** START OF Source material **

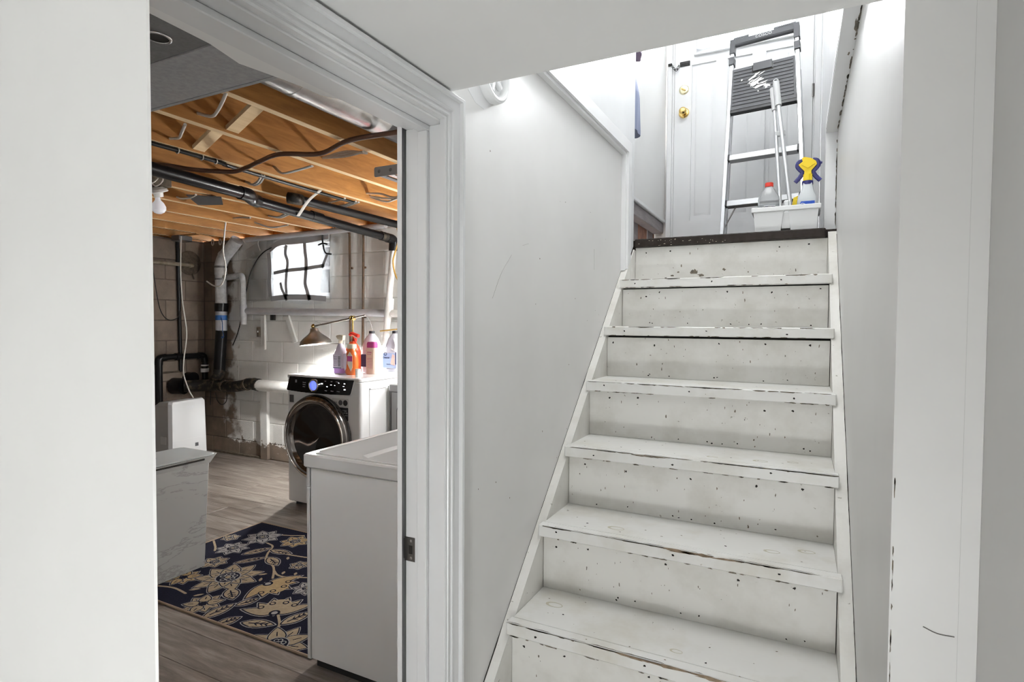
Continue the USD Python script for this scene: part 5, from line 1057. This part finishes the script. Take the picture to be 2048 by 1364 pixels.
part('wash_board', hull([(tx0 + 0.060, 1.98, 0.80), (tx0 + 0.060, 2.30, 0.80), (tx0 + 0.072, 1.99, 0.66), (tx0 + 0.072, 2.30, 0.66), (tx0 + 0.049, 1.96, 0.815), (tx0 + 0.049, 2.32, 0.815), (tx0 + 0.068, 1.97, 0.62), (tx0 + 0.068, 2.32, 0.62)]), M['tub'], tb)
kx0, kx1 = tx0 + 0.018, tx1 - 0.018
part('cabinet', boxes(((kx0, ty0 + 0.012, 0.04), (kx0 + 0.016, ty1 - 0.012, tz - 0.055)), ((kx1 - 0.016, ty0 + 0.012, 0.04), (kx1, ty1 - 0.012, tz - 0.055)), ((kx0 + 0.016, ty1 - 0.028, 0.04), (kx1 - 0.016, ty1 - 0.012, tz - 0.055)), ((kx0 + 0.016, ty0 + 0.03, 0.04), (kx1 - 0.016, ty1 - 0.028, 0.055))), M['cabinet'], tb)
part('front_panel', bx((kx0 + 0.0185, ty0 + 0.011, 0.045), (kx1 - 0.001, ty0 + 0.0285, tz - 0.0555), 0.002), M['cabinet'], tb)
part('side_post', cat(bx((kx0 - 0.001, ty0 + 0.008, 0.042), (kx0 + 0.0160, ty0 + 0.030, 0.742), 0.002), bx((kx0 - 0.001, ty0 + 0.008, 0.747), (kx0 + 0.0160, ty0 + 0.030, tz - 0.0555), 0.002)), M['tub'], tb)
part('plinth', bx((kx0 + 0.02, ty0 + 0.04, 0.0), (kx1 - 0.02, ty1 - 0.04, 0.04)), M['darkplastic'], tb)

# ---- dehumidifier, hamper
dh = thing('dehumidifier', 'white portable dehumidifier with grey side standing in the back corner', 'dehumidifier', (-4.43, 3.335, 0))
part('case', hull([(x, y, z) for x, y, z in [(-4.56, 3.175, 0.012), (-4.56, 3.505, 0.012), (-4.335, 3.165, 0.012), (-4.335, 3.515, 0.012), (-4.56, 3.18, 0.63), (-4.56, 3.49, 0.63), (-4.34, 3.165, 0.64), (-4.34, 3.505, 0.645), (-4.52, 3.20, 0.665), (-4.52, 3.47, 0.67), (-4.36, 3.185, 0.672), (-4.36, 3.485, 0.682)]]), M['dehumside'], dh, smooth=25)
fpn = hull([(x, y, z) for x, y, z in [(-4.335, 3.160, 0.012), (-4.335, 3.524, 0.012), (-4.300, 3.178, 0.012), (-4.300, 3.512, 0.012), (-4.335, 3.160, 0.66), (-4.335, 3.510, 0.668), (-4.300, 3.178, 0.655), (-4.300, 3.490, 0.663), (-4.345, 3.175, 0.682), (-4.345, 3.49, 0.690), (-4.310, 3.19, 0.678), (-4.310, 3.475, 0.686)]])
fp = part('front_panel', fpn, M['dehum'], dh, smooth=25)
part('tank_seam', bx((-4.3003, 3.20, 0.325), (-4.2995, 3.50, 0.3275)), M['lightgrey'], fp)
part('lettering', text_on('Royal', 0.020, (-4.2998, 3.315, 0.612), '+x'), M['print'], fp, smooth=False)
part('sticker', bx((-4.3003, 3.392, 0.245), (-4.2993, 3.424, 0.277)), M['greyplastic'], fp)
for y_ in (3.20, 3.48):
    for x_ in (-4.53, -4.36): part('castor', rod((x_, y_ - 0.008, 0.012), (x_, y_ + 0.008, 0.012), 0.012, 10), M['darkplastic'], dh)
part('side_handle', bx((-4.45, 3.158, 0.29), (-4.37, 3.170, 0.36), 0.004), M['lightgrey'], dh)

hm = thing('laundry_hamper', 'grey marble-patterned plastic hamper with flared lid standing on the rug', 'hamper', (-2.44, 1.9, 0.0118))
hx0, hx1, hy0, hy1 = -2.575, -2.295, 1.655, 2.105
hb = hull([(x, y, z) for x, y, z in [(hx0 + 0.01, hy0, 0.0118), (hx1 - 0.012, hy0, 0.0118), (hx0 + 0.01, hy1 - 0.012, 0.0118), (hx1 - 0.012, hy1 - 0.012, 0.0118), (hx0, hy0 + 0.01, 0.0118), (hx1, hy0 + 0.01, 0.0118), (hx0, hy1 - 0.02, 0.0118), (hx1, hy1 - 0.02, 0.0118),
                              (hx0 - 0.012, hy0, 0.60), (hx1 - 0.002, hy0, 0.60), (hx0 - 0.012, hy1 + 0.016, 0.60), (hx1 - 0.004, hy1 + 0.016, 0.60), (hx1 + 0.008, hy1 + 0.004, 0.60), (hx1 + 0.008, hy0, 0.60)]])
part('body', hb, M['hamper'], hm, smooth=20)
part('flared_rim', hull([(hx0 - 0.012, hy0, 0.600), (hx1 + 0.008, hy0, 0.600), (hx0 - 0.012, hy1 + 0.016, 0.600), (hx1 + 0.006, hy1 + 0.016, 0.600), (hx0 - 0.03, hy0 - 0.01, 0.640), (hx1 + 0.012, hy0 - 0.01, 0.636), (hx0 - 0.02, hy1 + 0.06, 0.648), (hx1 + 0.004, hy1 + 0.062, 0.648), (hx1 + 0.012, hy1 + 0.03, 0.640)]), M['hamper'], hm, smooth=20)
ldp = rbox((hx0 - 0.022, hy0 - 0.02, 0.6405), (hx1 + 0.016, hy1 + 0.048, 0.652), 0.03, 5)
lp = part('lid', ldp, M['hamperlid'], hm)
part('hand_slot', prism(sbox(-2.47, 1.76, -2.445, 1.90).buffer(0.008), 0.6522, 0.6528, 'xy'), M['gap'], lp)
part('lid_gap', bx((hx1 + 0.0085, hy0 + 0.04, 0.622), (hx1 + 0.0125, hy1 - 0.02, 0.632), 0.001), M['gap'], hm)

# ---- rug: navy pile with flowers cut as separate tufts of cream, gold and silver
rx0, rx1, ry0, ry1 = -2.620, -1.075, 1.712, 2.745
rg_ = thing('floral_rug', 'navy rug with cream and gold flowers and a beige bound edge', 'rug', ((rx0 + rx1) / 2, (ry0 + ry1) / 2, 0.0))
part('pile', bx((rx0 + 0.012, ry0 + 0.012, 0.0005), (rx1 - 0.012, ry1 - 0.012, 0.008)), M['rugnavy'], rg_)
for a, b in (((rx0, ry0), (rx1, ry0 + 0.0122)), ((rx0, ry1 - 0.0122), (rx1, ry1)), ((rx0, ry0 + 0.0122), (rx0 + 0.0122, ry1 - 0.0122)), ((rx1 - 0.0122, ry0 + 0.0122), (rx1, ry1 - 0.0122))):
    part('binding', bx((*a, 0.0005), (*b, 0.0105), 0.003), M['rugedge'], rg_)
LAY = {k: [] for k in ('rugsilver', 'rugnavy', 'rugcream', 'ruggold')}
ORD = []
clip = sbox(rx0 + 0.013, ry0 + 0.013, rx1 - 0.013, ry1 - 0.013)
def put(col, g, lvl): ORD.append((lvl, col, g))
def leafshape(p0, p1, w, k=0.9):
    p0, p1 = np.array(p0), np.array(p1); d = p1 - p0; L = np.linalg.norm(d); d /= L; n_ = np.array([-d[1], d[0]]); t = np.linspace(0, 1, 18)
    prof_ = np.sin(math.pi * t ** k) ** 0.8 * w
    return Polygon(np.vstack([p0 + d * L * t[:, None] + n_ * prof_[:, None], (p0 + d * L * t[:, None] - n_ * prof_[:, None])[::-1]])).buffer(0)
def motif(shape, col, lvl=0, e=0.0065):
    put('rugsilver', shape, lvl); put('rugnavy', shape.buffer(-e * 0.75), lvl + 1); put(col, shape.buffer(-e * 1.75), lvl + 2)
def leaf(p0, p1, w, col='rugcream', lvl=0):
    s_ = leafshape(p0, p1, w); motif(s_, col, lvl); p0, p1 = np.array(p0), np.array(p1); d = p1 - p0; L = np.linalg.norm(d); d = d / L; n_ = np.array([-d[1], d[0]])
    put('rugnavy', LineString([p0 + d * L * 0.25, p0 + d * L * 0.75]).buffer(0.0035), lvl + 3)
    for t in (0.4, 0.55, 0.68):
        for s__ in (-1, 1): put('rugnavy', LineString([p0 + d * L * t, p0 + d * L * (t + 0.10) + n_ * s__ * w * 0.38]).buffer(0.003), lvl + 3)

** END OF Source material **

Work to be completed
Pictures excluded, repeat exactly the lines from the top of the material through the line with "part('plinth', bx((kx0 +", including both of those lines.

Answer for this exercise
Continue the USD Python script for this scene: part 5, from line 1057. This part finishes the script. Take the picture to be 2048 by 1364 pixels.
part('wash_board', hull([(tx0 + 0.060, 1.98, 0.80), (tx0 + 0.060, 2.30, 0.80), (tx0 + 0.072, 1.99, 0.66), (tx0 + 0.072, 2.30, 0.66), (tx0 + 0.049, 1.96, 0.815), (tx0 + 0.049, 2.32, 0.815), (tx0 + 0.068, 1.97, 0.62), (tx0 + 0.068, 2.32, 0.62)]), M['tub'], tb)
kx0, kx1 = tx0 + 0.018, tx1 - 0.018
part('cabinet', boxes(((kx0, ty0 + 0.012, 0.04), (kx0 + 0.016, ty1 - 0.012, tz - 0.055)), ((kx1 - 0.016, ty0 + 0.012, 0.04), (kx1, ty1 - 0.012, tz - 0.055)), ((kx0 + 0.016, ty1 - 0.028, 0.04), (kx1 - 0.016, ty1 - 0.012, tz - 0.055)), ((kx0 + 0.016, ty0 + 0.03, 0.04), (kx1 - 0.016, ty1 - 0.028, 0.055))), M['cabinet'], tb)
part('front_panel', bx((kx0 + 0.0185, ty0 + 0.011, 0.045), (kx1 - 0.001, ty0 + 0.0285, tz - 0.0555), 0.002), M['cabinet'], tb)
part('side_post', cat(bx((kx0 - 0.001, ty0 + 0.008, 0.042), (kx0 + 0.0160, ty0 + 0.030, 0.742), 0.002), bx((kx0 - 0.001, ty0 + 0.008, 0.747), (kx0 + 0.0160, ty0 + 0.030, tz - 0.0555), 0.002)), M['tub'], tb)
part('plinth', bx((kx0 + 0.02, ty0 + 0.04, 0.0), (kx1 - 0.02, ty1 - 0.04, 0.04)), M['darkplastic'], tb)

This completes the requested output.